Print the first line of the material below and each line after it, exactly as written, ending with the line that contains "so.rotation_euler = SUN_DIR.to_track_quat('-Z', 'Y').to_euler();".

#### Collected data

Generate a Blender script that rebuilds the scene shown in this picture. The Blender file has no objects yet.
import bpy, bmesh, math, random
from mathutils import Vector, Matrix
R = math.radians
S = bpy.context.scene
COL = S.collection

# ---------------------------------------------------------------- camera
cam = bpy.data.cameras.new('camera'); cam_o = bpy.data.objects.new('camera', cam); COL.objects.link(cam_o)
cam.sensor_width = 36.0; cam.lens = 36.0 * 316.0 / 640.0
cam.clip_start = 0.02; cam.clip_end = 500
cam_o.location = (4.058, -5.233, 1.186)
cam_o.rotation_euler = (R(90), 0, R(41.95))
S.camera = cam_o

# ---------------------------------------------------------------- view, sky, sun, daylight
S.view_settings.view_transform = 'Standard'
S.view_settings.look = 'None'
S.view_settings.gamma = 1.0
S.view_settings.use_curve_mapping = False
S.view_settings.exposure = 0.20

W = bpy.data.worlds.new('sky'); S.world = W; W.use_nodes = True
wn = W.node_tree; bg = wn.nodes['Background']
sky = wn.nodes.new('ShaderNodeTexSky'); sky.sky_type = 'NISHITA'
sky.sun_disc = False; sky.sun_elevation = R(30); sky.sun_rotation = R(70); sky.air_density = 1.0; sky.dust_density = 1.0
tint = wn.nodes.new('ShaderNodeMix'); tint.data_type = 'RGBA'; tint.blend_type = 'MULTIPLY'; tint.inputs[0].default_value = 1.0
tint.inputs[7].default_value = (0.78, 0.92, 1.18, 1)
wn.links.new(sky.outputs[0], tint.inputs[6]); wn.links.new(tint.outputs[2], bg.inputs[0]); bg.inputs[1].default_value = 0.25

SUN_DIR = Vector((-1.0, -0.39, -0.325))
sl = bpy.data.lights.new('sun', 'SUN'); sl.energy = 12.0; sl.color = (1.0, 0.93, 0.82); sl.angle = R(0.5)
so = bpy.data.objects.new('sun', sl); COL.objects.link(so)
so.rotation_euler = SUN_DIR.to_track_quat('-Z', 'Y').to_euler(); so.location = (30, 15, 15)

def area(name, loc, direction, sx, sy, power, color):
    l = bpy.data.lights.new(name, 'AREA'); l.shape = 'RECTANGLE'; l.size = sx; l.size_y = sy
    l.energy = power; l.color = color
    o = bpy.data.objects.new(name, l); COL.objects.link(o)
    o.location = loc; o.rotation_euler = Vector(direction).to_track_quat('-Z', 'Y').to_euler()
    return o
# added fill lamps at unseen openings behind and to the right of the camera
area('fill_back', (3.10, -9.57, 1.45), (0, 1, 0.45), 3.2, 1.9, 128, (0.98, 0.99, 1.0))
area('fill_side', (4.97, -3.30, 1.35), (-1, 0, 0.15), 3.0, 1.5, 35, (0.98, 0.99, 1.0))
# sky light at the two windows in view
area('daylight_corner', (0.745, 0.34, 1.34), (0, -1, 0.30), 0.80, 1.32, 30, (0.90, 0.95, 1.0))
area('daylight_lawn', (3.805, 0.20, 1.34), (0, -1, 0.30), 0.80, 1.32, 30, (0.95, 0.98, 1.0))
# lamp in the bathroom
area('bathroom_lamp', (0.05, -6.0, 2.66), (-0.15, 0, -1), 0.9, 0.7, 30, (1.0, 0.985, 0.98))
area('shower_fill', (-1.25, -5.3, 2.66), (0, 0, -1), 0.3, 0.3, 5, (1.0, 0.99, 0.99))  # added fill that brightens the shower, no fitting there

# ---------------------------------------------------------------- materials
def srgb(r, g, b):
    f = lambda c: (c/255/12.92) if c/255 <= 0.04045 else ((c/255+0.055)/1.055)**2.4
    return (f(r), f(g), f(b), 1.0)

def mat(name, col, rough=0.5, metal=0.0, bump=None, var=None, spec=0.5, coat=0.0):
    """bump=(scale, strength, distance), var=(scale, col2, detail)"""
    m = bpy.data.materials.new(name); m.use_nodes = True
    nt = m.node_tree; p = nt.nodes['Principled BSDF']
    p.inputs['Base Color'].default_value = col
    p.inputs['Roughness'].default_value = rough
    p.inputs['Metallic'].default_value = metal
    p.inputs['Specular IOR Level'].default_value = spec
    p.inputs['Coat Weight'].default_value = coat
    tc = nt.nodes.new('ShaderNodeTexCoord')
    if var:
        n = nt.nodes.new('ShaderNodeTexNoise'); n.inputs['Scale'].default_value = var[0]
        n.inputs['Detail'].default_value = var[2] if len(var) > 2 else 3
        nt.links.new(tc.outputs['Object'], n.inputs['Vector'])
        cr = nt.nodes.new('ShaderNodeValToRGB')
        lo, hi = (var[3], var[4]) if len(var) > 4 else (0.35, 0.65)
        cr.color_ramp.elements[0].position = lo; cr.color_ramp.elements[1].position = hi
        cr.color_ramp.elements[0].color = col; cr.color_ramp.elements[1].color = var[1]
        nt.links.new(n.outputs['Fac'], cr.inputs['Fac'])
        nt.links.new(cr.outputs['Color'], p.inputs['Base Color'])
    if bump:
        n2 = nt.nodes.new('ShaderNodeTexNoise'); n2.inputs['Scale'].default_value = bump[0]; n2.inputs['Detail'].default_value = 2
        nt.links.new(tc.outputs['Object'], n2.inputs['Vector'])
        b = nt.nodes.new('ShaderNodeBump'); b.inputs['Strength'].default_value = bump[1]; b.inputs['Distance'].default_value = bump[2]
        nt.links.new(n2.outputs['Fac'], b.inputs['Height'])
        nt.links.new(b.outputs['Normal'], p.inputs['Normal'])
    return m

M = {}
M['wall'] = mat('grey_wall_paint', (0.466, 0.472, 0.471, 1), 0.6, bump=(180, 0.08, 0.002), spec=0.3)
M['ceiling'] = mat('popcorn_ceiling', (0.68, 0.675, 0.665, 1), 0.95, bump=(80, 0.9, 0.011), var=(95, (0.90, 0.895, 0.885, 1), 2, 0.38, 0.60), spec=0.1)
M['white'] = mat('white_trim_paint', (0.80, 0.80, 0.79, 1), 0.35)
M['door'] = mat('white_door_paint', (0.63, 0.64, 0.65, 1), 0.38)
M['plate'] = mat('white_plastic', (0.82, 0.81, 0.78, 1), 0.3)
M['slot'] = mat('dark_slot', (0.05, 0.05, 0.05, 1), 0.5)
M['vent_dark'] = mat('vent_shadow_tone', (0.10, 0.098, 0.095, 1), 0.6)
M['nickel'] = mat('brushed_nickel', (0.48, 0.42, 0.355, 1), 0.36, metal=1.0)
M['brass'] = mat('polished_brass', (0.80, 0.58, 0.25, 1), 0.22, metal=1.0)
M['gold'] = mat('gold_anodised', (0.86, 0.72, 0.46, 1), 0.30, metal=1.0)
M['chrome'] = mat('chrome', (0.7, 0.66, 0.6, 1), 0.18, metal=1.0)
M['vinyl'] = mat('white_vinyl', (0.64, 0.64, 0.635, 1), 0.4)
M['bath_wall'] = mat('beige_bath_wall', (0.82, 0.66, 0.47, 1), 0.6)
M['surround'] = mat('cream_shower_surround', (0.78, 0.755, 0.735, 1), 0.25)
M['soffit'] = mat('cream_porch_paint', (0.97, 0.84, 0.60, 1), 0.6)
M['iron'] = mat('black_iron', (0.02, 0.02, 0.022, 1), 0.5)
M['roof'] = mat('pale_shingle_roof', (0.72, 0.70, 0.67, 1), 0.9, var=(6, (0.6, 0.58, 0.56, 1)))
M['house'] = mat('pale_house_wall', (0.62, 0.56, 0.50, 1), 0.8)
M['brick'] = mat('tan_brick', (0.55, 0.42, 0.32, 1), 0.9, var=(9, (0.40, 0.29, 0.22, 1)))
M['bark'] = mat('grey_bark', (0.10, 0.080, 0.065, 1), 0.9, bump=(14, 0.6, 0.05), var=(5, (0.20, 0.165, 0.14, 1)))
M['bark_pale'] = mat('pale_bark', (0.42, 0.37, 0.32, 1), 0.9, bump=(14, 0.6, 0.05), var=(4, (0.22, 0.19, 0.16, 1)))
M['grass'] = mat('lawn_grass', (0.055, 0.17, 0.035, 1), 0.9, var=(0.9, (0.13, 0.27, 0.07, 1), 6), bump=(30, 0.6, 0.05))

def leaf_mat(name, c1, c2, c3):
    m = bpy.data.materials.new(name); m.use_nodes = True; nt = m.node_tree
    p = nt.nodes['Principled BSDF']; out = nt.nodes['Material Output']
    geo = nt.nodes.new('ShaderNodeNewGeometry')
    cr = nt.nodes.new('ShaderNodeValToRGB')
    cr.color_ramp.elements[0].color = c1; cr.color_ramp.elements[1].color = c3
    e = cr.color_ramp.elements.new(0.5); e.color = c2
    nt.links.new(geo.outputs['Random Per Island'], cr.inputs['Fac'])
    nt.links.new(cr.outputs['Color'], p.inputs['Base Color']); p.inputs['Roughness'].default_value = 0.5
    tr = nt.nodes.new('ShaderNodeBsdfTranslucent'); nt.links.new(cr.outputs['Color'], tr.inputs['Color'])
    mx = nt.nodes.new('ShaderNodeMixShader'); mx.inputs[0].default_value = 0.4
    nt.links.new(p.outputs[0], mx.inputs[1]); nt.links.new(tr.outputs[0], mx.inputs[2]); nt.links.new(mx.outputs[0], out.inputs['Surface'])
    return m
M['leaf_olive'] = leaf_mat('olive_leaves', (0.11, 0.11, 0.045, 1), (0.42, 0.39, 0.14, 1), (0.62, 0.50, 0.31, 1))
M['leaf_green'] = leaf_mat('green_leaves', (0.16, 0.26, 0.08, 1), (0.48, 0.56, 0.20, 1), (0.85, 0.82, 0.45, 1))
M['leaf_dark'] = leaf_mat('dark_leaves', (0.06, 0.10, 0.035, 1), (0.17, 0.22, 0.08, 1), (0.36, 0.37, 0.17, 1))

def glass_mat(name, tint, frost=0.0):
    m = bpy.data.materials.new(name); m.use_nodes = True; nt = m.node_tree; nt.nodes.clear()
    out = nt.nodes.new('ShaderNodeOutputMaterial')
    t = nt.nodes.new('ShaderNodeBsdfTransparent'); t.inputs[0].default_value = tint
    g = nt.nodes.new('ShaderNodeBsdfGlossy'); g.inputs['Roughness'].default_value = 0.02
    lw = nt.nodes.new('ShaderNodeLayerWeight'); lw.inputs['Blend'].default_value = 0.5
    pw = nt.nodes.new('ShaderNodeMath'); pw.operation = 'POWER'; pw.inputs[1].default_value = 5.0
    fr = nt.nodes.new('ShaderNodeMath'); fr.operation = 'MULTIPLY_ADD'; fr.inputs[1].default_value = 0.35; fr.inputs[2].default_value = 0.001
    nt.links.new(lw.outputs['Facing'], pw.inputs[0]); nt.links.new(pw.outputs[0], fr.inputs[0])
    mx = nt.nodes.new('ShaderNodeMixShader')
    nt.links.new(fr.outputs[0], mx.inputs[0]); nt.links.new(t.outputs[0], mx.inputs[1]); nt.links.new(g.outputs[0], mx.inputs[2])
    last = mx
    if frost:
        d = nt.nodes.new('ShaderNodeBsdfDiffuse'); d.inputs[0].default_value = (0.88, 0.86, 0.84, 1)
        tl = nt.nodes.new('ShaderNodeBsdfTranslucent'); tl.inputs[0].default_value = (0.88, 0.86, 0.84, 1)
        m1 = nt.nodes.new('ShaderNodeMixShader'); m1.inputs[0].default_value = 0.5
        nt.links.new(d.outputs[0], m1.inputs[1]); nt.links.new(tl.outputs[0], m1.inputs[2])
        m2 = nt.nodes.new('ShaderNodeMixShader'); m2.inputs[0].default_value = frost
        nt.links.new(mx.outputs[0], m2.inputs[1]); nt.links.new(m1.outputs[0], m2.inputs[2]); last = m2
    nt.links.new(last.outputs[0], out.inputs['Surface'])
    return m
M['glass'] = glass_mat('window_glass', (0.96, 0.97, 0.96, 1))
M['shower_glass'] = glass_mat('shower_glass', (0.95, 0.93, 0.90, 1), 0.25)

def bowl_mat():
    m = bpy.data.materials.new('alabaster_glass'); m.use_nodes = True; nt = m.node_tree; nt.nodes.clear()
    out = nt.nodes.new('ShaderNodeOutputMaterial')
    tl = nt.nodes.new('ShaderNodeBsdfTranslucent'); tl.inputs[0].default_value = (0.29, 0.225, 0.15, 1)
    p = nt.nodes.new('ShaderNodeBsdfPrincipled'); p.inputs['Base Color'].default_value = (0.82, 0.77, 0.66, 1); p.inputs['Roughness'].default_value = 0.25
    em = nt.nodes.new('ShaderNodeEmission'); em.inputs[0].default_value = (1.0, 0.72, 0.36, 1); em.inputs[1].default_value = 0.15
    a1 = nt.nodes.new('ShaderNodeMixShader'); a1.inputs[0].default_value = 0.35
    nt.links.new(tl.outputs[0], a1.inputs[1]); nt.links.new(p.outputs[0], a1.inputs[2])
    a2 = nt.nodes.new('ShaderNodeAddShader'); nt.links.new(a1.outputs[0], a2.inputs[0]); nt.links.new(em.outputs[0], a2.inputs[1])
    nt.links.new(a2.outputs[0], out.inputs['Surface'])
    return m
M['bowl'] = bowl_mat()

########

### Exercise output
Generate a Blender script that rebuilds the scene shown in this picture. The Blender file has no objects yet.
import bpy, bmesh, math, random
from mathutils import Vector, Matrix
R = math.radians
S = bpy.context.scene
COL = S.collection

# ---------------------------------------------------------------- camera
cam = bpy.data.cameras.new('camera'); cam_o = bpy.data.objects.new('camera', cam); COL.objects.link(cam_o)
cam.sensor_width = 36.0; cam.lens = 36.0 * 316.0 / 640.0
cam.clip_start = 0.02; cam.clip_end = 500
cam_o.location = (4.058, -5.233, 1.186)
cam_o.rotation_euler = (R(90), 0, R(41.95))
S.camera = cam_o

# ---------------------------------------------------------------- view, sky, sun, daylight
S.view_settings.view_transform = 'Standard'
S.view_settings.look = 'None'
S.view_settings.gamma = 1.0
S.view_settings.use_curve_mapping = False
S.view_settings.exposure = 0.20

W = bpy.data.worlds.new('sky'); S.world = W; W.use_nodes = True
wn = W.node_tree; bg = wn.nodes['Background']
sky = wn.nodes.new('ShaderNodeTexSky'); sky.sky_type = 'NISHITA'
sky.sun_disc = False; sky.sun_elevation = R(30); sky.sun_rotation = R(70); sky.air_density = 1.0; sky.dust_density = 1.0
tint = wn.nodes.new('ShaderNodeMix'); tint.data_type = 'RGBA'; tint.blend_type = 'MULTIPLY'; tint.inputs[0].default_value = 1.0
tint.inputs[7].default_value = (0.78, 0.92, 1.18, 1)
wn.links.new(sky.outputs[0], tint.inputs[6]); wn.links.new(tint.outputs[2], bg.inputs[0]); bg.inputs[1].default_value = 0.25

SUN_DIR = Vector((-1.0, -0.39, -0.325))
sl = bpy.data.lights.new('sun', 'SUN'); sl.energy = 12.0; sl.color = (1.0, 0.93, 0.82); sl.angle = R(0.5)
so = bpy.data.objects.new('sun', sl); COL.objects.link(so)
so.rotation_euler = SUN_DIR.to_track_quat('-Z', 'Y').to_euler(); so.location = (30, 15, 15)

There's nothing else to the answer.